TASK TO COMPLETE:
What lines of the data hold the string "parts"? Pull each one out.

Scenes as source code
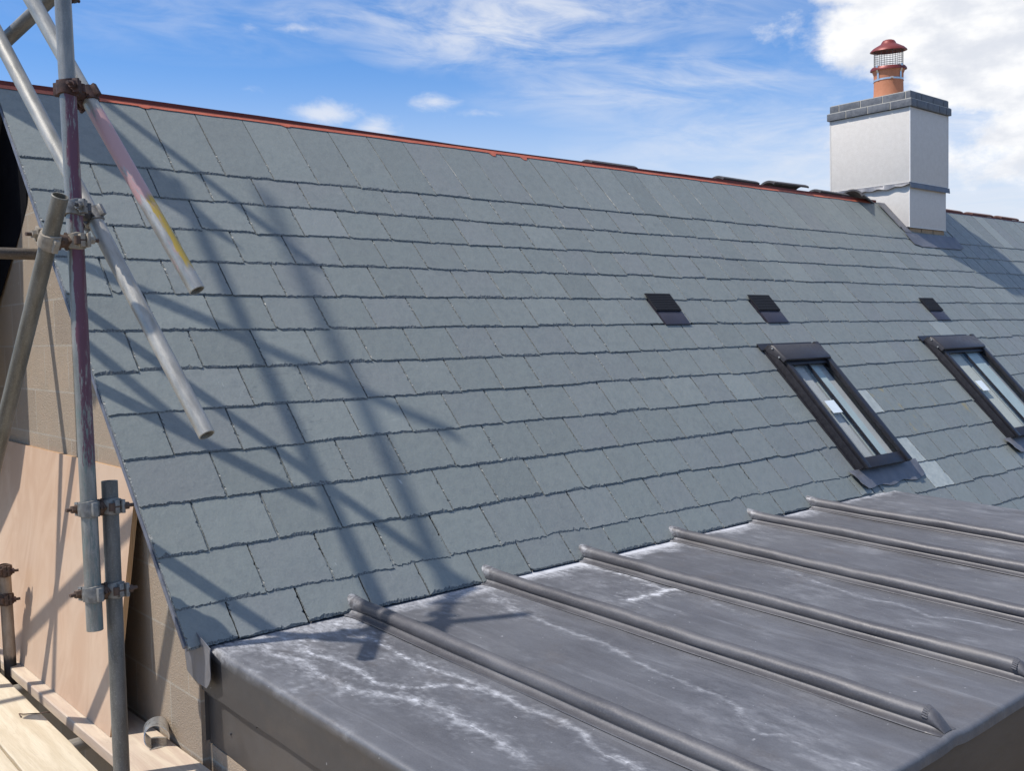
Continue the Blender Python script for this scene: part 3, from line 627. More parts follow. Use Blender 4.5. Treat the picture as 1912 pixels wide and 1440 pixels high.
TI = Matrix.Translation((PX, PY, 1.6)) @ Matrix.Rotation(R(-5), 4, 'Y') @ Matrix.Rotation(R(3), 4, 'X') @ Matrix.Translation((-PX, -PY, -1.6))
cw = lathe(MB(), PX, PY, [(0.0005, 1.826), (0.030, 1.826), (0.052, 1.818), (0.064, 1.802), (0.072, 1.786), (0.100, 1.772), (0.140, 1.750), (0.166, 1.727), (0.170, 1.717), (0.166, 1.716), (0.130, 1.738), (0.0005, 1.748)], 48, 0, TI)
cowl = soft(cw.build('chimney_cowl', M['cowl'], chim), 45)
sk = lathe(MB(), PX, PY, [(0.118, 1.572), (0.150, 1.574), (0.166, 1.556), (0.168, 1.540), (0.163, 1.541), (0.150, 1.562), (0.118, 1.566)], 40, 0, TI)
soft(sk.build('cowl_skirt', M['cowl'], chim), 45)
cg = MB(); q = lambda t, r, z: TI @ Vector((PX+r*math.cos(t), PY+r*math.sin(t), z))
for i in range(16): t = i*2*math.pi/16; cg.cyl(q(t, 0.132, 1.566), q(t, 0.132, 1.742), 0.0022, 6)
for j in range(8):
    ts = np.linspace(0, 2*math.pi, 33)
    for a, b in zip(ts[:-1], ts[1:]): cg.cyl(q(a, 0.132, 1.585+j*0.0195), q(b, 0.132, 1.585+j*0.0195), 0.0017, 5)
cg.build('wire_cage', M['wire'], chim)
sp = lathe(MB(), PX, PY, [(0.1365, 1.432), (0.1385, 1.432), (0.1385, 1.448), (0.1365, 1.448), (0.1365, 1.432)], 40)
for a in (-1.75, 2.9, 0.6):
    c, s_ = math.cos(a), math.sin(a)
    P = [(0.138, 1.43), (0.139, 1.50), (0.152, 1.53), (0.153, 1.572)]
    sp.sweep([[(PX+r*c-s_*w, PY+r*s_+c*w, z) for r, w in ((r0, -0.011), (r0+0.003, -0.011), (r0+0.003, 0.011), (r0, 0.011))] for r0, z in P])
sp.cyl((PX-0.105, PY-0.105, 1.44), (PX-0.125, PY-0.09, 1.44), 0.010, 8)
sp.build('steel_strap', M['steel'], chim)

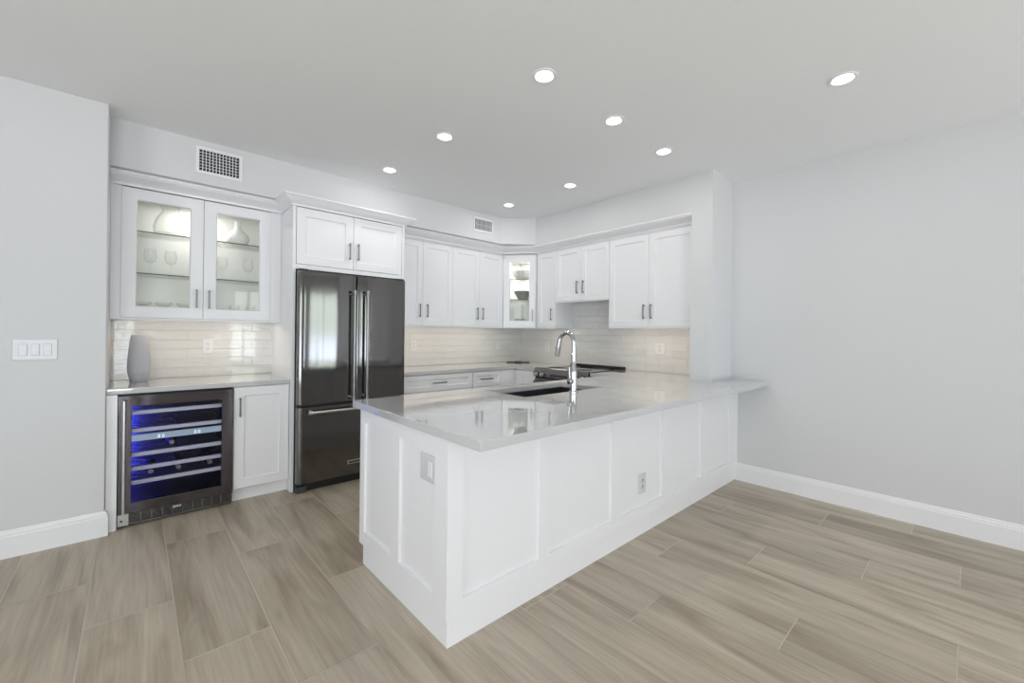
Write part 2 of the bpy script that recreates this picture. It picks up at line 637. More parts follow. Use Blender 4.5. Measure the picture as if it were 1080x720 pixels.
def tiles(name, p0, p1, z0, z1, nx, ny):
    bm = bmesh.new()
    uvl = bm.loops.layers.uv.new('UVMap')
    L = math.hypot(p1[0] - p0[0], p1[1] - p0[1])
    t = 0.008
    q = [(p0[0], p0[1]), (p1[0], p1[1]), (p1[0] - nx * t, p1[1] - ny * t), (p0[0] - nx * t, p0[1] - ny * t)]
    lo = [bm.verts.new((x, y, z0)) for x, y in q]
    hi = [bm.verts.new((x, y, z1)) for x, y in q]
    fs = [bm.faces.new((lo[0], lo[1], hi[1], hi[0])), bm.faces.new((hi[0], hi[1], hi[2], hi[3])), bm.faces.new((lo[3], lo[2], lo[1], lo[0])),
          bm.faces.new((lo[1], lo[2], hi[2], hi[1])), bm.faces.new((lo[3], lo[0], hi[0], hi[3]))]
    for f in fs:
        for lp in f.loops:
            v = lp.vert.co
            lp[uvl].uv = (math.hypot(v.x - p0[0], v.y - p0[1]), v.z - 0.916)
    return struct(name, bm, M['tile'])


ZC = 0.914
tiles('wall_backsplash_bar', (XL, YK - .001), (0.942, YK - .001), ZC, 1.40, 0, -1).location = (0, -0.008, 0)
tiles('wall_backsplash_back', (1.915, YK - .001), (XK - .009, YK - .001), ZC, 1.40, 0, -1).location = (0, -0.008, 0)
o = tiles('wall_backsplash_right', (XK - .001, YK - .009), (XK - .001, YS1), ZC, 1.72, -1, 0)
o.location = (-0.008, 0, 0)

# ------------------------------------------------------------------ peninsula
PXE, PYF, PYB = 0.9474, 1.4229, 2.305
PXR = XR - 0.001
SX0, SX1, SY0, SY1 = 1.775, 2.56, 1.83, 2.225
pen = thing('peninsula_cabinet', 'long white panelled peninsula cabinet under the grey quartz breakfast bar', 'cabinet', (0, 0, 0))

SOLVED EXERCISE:
Continue the Blender Python script for this scene: part 3, from line 627. More parts follow. Use Blender 4.5. Treat the picture as 1912 pixels wide and 1440 pixels high.
Write part 2 of the bpy script that recreates this picture. It picks up at line 637. More parts follow. Use Blender 4.5. Measure the picture as if it were 1080x720 pixels.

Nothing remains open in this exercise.